Oh and I still hate my job.

Tuesday, October 7, 2008

stuff from all over my waste of a life

So Friday I had to go to a 3 hour training session on stuff I already knew how to do and had been doing for two weeks. I sat there and thought about writing here. I even took notes. They sounded incredibly whiny and I quickly discarded that idea. However, it was incredibly depressing being the most educated and by default most intelligent person in the room to sit back and listen to these dolts talk about bullshit and clap over huge wins. Whatever the fuck those are.
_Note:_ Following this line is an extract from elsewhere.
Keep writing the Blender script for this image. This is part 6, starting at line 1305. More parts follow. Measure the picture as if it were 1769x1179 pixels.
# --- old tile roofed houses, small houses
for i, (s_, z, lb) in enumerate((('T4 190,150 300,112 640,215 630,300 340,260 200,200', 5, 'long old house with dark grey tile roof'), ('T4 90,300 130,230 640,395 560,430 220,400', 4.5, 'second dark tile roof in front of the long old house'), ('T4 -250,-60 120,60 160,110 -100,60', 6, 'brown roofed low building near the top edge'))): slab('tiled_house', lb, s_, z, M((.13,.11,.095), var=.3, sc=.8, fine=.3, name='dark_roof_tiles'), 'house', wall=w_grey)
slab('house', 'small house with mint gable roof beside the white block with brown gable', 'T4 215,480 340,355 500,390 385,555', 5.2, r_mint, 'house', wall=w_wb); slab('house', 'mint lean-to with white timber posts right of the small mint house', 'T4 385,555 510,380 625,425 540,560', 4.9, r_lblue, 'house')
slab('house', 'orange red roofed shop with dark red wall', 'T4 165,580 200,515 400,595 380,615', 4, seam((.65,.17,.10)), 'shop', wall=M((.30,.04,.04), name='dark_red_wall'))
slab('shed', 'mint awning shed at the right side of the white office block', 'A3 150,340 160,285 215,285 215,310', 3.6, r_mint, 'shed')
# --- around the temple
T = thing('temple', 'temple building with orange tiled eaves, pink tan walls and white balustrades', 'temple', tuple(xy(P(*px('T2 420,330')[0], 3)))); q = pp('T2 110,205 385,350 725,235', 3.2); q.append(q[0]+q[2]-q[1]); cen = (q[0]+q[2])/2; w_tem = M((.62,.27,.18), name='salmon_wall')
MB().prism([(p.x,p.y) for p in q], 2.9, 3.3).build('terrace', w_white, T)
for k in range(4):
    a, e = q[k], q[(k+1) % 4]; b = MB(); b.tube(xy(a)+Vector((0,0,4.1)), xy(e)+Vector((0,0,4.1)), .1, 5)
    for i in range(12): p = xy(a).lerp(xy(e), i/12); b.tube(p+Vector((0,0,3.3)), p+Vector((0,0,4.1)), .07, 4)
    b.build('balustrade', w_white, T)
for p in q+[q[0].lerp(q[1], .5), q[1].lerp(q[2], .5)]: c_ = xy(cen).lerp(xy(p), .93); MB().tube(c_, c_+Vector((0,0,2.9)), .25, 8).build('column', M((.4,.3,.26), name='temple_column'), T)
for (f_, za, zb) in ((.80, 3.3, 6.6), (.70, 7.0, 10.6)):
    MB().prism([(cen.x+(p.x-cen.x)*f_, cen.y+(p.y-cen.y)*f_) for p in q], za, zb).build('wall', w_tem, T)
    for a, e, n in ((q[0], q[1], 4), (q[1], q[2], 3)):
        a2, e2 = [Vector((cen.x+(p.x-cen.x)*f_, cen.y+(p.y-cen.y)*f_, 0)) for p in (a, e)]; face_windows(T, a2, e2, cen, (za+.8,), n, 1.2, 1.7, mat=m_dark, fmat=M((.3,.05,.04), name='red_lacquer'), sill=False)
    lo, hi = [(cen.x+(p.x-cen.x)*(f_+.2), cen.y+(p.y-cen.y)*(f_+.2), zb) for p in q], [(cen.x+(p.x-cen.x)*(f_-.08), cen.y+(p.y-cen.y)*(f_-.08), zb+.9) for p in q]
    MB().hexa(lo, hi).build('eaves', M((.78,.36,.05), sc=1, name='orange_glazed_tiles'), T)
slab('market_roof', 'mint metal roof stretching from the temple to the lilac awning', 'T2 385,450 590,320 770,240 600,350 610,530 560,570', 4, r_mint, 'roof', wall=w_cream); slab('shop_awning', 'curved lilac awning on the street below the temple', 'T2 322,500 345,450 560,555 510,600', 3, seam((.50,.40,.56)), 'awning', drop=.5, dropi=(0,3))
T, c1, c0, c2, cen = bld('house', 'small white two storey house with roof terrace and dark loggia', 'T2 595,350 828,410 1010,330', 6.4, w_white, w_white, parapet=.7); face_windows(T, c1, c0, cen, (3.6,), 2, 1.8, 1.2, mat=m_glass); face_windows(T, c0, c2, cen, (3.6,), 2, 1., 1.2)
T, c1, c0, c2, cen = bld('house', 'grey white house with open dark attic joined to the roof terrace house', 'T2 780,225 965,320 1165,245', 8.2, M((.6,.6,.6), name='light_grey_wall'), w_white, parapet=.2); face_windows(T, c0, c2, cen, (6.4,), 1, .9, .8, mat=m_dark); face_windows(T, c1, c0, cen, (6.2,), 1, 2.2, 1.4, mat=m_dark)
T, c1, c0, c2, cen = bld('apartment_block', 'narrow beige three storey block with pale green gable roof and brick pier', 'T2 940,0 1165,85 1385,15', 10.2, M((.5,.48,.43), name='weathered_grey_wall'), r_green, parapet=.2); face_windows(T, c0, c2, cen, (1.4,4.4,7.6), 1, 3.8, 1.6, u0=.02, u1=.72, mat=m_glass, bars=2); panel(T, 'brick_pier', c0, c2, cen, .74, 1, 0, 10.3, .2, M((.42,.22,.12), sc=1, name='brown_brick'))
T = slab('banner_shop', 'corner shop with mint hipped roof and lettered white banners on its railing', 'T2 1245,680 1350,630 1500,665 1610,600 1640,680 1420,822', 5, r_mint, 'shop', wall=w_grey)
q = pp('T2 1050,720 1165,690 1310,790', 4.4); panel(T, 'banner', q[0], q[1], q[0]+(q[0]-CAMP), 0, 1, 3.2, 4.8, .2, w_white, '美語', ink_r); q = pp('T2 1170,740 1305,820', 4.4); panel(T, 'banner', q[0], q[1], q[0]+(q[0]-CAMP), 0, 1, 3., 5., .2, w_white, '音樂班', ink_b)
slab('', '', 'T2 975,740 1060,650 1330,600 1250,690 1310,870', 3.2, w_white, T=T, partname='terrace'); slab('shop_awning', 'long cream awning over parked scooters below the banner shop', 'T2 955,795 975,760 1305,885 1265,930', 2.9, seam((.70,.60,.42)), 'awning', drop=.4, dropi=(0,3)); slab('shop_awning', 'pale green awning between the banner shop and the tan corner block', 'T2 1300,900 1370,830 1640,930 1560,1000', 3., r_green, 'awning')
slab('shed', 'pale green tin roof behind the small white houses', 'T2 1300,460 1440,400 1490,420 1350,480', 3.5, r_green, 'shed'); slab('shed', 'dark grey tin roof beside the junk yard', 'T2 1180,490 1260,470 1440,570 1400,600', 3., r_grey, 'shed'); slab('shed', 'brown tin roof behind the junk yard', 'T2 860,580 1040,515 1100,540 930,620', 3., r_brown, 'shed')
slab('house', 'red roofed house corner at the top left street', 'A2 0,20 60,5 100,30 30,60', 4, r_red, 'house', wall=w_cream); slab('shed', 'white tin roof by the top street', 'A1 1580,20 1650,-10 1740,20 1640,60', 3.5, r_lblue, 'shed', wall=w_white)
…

Saturday Ohio State won, Hooray!. Pryor is going to be a once in a franchise type qb. I'm thrilled he chose osu over that school up north.

Sunday: the bills get destroyed. I went to a bar that apparently catered to people with harelips I felt extremely out of place. However the experience was interesting and necessary for me to understand the seedy underbelly of blue collar life. I can assure you there were no people of color there nor would I venture to say that they would be welcome, at all.

At one point a kid said jesus christ as losman got sacked again after holding onto the ball for too long and this fat guy, who I was pretty sure was retarded screamed, "hey don't use the lord's name in vain." I bit my tongue explaining that there is no such thing as god as he was created in the image of man, but I felt that he would use his retard strength to just beat my point and face into submission.

Lesson to be taken from sunday: retard strength is the great equalizer .

In the last day and a half I've done exactly oh 2 hours of work. I surfed the internet and enjoyed immensely also 's shoutbox has provided me with neverending hilarity.

Wednesday, October 1, 2008

So I found my evil twin

His name is David and he's a dick. It's nice to find like minded people

Also two new temps started, one is Phil, aka phil with an f, and light speed

Then I think some other temp started and I'm pretty sure she's on drugs, all of them.

Thursday, September 25, 2008

Things I look forward to

driving home and listening to the raconteurs new album, which is amazing. It's always sunny in philadelphia tonight. My life is pretty empty right now. That's an understatement.